▶ _Required work_: Gather every line below where "from" appears.

▶ _Source excerpt_:
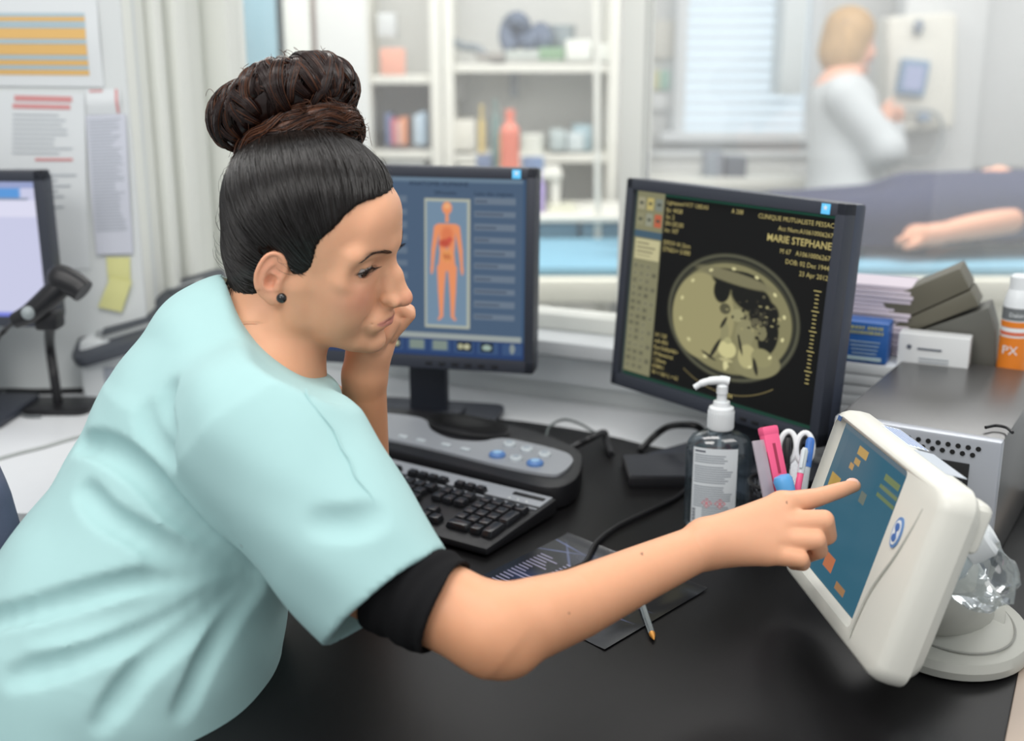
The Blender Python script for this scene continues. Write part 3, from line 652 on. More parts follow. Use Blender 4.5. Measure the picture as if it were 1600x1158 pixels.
im = Img(60, 60, wL-.03, hL-.03, rgb(198, 200, 226)); im.rect(0, 0, 1, .06, rgb(150, 160, 200)); im.rect(0, .06, .93, .12, rgb(90, 150, 214)); im.rect(0, .12, .95, .15, rgb(130, 140, 160)); im.rect(0, .15, 1, .26, rgb(216, 216, 236)); im.rect(0, .95, 1, 1, rgb(120, 130, 220))
im.mesh('screen', glow('lavender_display', (1, 1, 1), .95, attr='col'), tL, -wL/2+.015, pzL+hL-.015, y=-.008)

# barcode scanner held in its stand
ss = thing('scanner_stand', 'thin black stand with a flat base holding the handheld scanner', 'stand', PZ(92, 640, ZD-.004))
zg = P(80, 500, 1.80).z-ss.location.z; o_ = ss.location
def LP(px, py, d, o=None): return P(px, py, d)-(o or o_)
b = MB(); b.prism(rrect(.13, .09, .02), 0, .012, bev=.003); obj('base', b, m_blackp, ss)
b = MB(); d0 = (o_-Vector((0, 0, CZ))).length*math.cos(R(2)); top = LP(78, 505, 1.83)
b.tube(smooth_path([(0, 0, .01), (-.002, 0, .06), Vector((-.004, .0, .12)), (top.x, top.y, top.z)], 5), .0085, 12); obj('pole', b, m_blackp, ss)
b = MB(); b.box(tuple(top+Vector((0, 0, .006))), (.036, .04, .03), bev=.008); obj('cradle', b, m_blackp, ss)
sg = thing('barcode_scanner', 'black handheld barcode scanner resting in its stand at the far left', 'scanner', top+o_+Vector((0, 0, .02)))
b = MB(); q = [LP(22, 502, 1.80, sg.location), LP(50, 488, 1.80, sg.location), LP(80, 462, 1.80, sg.location), LP(98, 442, 1.80, sg.location)]
b.tube(smooth_path(q, 5), [.012+.006*math.sin(i/15*2.2) for i in range(16)], 14); obj('handle', b, m_blackp, sg)
b = MB(); q = [LP(76, 432, 1.80, sg.location), LP(96, 436, 1.80, sg.location), LP(118, 446, 1.80, sg.location), LP(131, 456, 1.80, sg.location)]
b.tube(smooth_path(q, 5), [.010, .015, .019, .021, .022, .022, .022, .0215, .021, .0205, .020, .0195, .019, .019, .019, .0185], 16); obj('head', b, m_blackp, sg)
b = MB(); b.sphere(tuple(LP(44, 489, 1.785, sg.location)), .0105, 14); obj('handle_badge', b, mat('pale_grey_badge', rgb(150, 158, 160), rough=.4), sg)
b = MB(); q = [LP(22, 502, 1.8), LP(8, 516, 1.82), LP(-8, 540, 1.85), PZ(-20, 620, ZD)-o_]; b.tube(smooth_path(q, 6), .004, 8); qq = obj('scanner_cable', b, m_blackp); qq.location = o_; tag(qq, 'black cable curving down from the scanner handle', 'cable')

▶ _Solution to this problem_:
The Blender Python script for this scene continues. Write part 3, from line 652 on. More parts follow. Use Blender 4.5. Measure the picture as if it were 1600x1158 pixels.
b = MB(); q = [LP(22, 502, 1.8), LP(8, 516, 1.82), LP(-8, 540, 1.85), PZ(-20, 620, ZD)-o_]; b.tube(smooth_path(q, 6), .004, 8); qq = obj('scanner_cable', b, m_blackp); qq.location = o_; tag(qq, 'black cable curving down from the scanner handle', 'cable')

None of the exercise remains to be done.